* START COLLECTED MATERIAL *
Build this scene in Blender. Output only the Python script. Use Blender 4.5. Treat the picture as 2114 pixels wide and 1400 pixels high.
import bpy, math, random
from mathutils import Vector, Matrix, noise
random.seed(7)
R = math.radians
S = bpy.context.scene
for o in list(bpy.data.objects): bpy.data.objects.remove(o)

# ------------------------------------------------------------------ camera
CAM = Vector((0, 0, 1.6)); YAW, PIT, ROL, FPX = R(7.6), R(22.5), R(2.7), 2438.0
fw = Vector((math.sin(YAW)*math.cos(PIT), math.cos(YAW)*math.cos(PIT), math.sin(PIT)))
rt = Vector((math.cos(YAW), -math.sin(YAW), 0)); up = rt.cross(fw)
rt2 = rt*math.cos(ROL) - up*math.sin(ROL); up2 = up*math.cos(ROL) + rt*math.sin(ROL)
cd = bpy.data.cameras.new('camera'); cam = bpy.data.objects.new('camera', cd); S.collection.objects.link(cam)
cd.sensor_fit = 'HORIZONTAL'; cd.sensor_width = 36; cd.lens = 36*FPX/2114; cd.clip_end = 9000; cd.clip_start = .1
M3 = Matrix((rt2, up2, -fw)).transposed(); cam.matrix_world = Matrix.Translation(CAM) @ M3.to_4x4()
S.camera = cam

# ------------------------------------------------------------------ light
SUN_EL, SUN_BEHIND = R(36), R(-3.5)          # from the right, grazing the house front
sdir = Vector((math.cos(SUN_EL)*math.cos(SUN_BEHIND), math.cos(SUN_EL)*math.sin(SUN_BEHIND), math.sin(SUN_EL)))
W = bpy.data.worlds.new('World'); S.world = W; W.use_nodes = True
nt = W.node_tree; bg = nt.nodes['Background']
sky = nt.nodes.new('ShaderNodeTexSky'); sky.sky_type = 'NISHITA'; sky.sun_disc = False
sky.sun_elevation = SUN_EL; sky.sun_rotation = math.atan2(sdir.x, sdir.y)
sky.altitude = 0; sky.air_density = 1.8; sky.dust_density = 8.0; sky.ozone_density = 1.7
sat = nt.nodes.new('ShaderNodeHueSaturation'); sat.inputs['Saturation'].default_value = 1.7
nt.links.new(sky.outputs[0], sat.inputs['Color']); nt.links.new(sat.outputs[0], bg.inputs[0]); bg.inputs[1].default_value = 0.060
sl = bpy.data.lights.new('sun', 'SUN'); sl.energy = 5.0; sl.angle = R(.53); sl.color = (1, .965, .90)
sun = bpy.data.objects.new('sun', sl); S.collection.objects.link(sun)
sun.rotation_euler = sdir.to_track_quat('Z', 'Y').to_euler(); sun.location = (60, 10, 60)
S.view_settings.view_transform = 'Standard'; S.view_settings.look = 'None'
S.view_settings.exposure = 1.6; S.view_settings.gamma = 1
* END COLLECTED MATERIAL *
* [PROBLEM REQUIREMENTS]
The listing above must be transcribed exactly, line by line.

* [RESULT FOR THIS TASK]
Build this scene in Blender. Output only the Python script. Use Blender 4.5. Treat the picture as 2114 pixels wide and 1400 pixels high.
import bpy, math, random
from mathutils import Vector, Matrix, noise
random.seed(7)
R = math.radians
S = bpy.context.scene
for o in list(bpy.data.objects): bpy.data.objects.remove(o)

# ------------------------------------------------------------------ camera
CAM = Vector((0, 0, 1.6)); YAW, PIT, ROL, FPX = R(7.6), R(22.5), R(2.7), 2438.0
fw = Vector((math.sin(YAW)*math.cos(PIT), math.cos(YAW)*math.cos(PIT), math.sin(PIT)))
rt = Vector((math.cos(YAW), -math.sin(YAW), 0)); up = rt.cross(fw)
rt2 = rt*math.cos(ROL) - up*math.sin(ROL); up2 = up*math.cos(ROL) + rt*math.sin(ROL)
cd = bpy.data.cameras.new('camera'); cam = bpy.data.objects.new('camera', cd); S.collection.objects.link(cam)
cd.sensor_fit = 'HORIZONTAL'; cd.sensor_width = 36; cd.lens = 36*FPX/2114; cd.clip_end = 9000; cd.clip_start = .1
M3 = Matrix((rt2, up2, -fw)).transposed(); cam.matrix_world = Matrix.Translation(CAM) @ M3.to_4x4()
S.camera = cam

# ------------------------------------------------------------------ light
SUN_EL, SUN_BEHIND = R(36), R(-3.5)          # from the right, grazing the house front
sdir = Vector((math.cos(SUN_EL)*math.cos(SUN_BEHIND), math.cos(SUN_EL)*math.sin(SUN_BEHIND), math.sin(SUN_EL)))
W = bpy.data.worlds.new('World'); S.world = W; W.use_nodes = True
nt = W.node_tree; bg = nt.nodes['Background']
sky = nt.nodes.new('ShaderNodeTexSky'); sky.sky_type = 'NISHITA'; sky.sun_disc = False
sky.sun_elevation = SUN_EL; sky.sun_rotation = math.atan2(sdir.x, sdir.y)
sky.altitude = 0; sky.air_density = 1.8; sky.dust_density = 8.0; sky.ozone_density = 1.7
sat = nt.nodes.new('ShaderNodeHueSaturation'); sat.inputs['Saturation'].default_value = 1.7
nt.links.new(sky.outputs[0], sat.inputs['Color']); nt.links.new(sat.outputs[0], bg.inputs[0]); bg.inputs[1].default_value = 0.060
sl = bpy.data.lights.new('sun', 'SUN'); sl.energy = 5.0; sl.angle = R(.53); sl.color = (1, .965, .90)
sun = bpy.data.objects.new('sun', sl); S.collection.objects.link(sun)
sun.rotation_euler = sdir.to_track_quat('Z', 'Y').to_euler(); sun.location = (60, 10, 60)
S.view_settings.view_transform = 'Standard'; S.view_settings.look = 'None'
S.view_settings.exposure = 1.6; S.view_settings.gamma = 1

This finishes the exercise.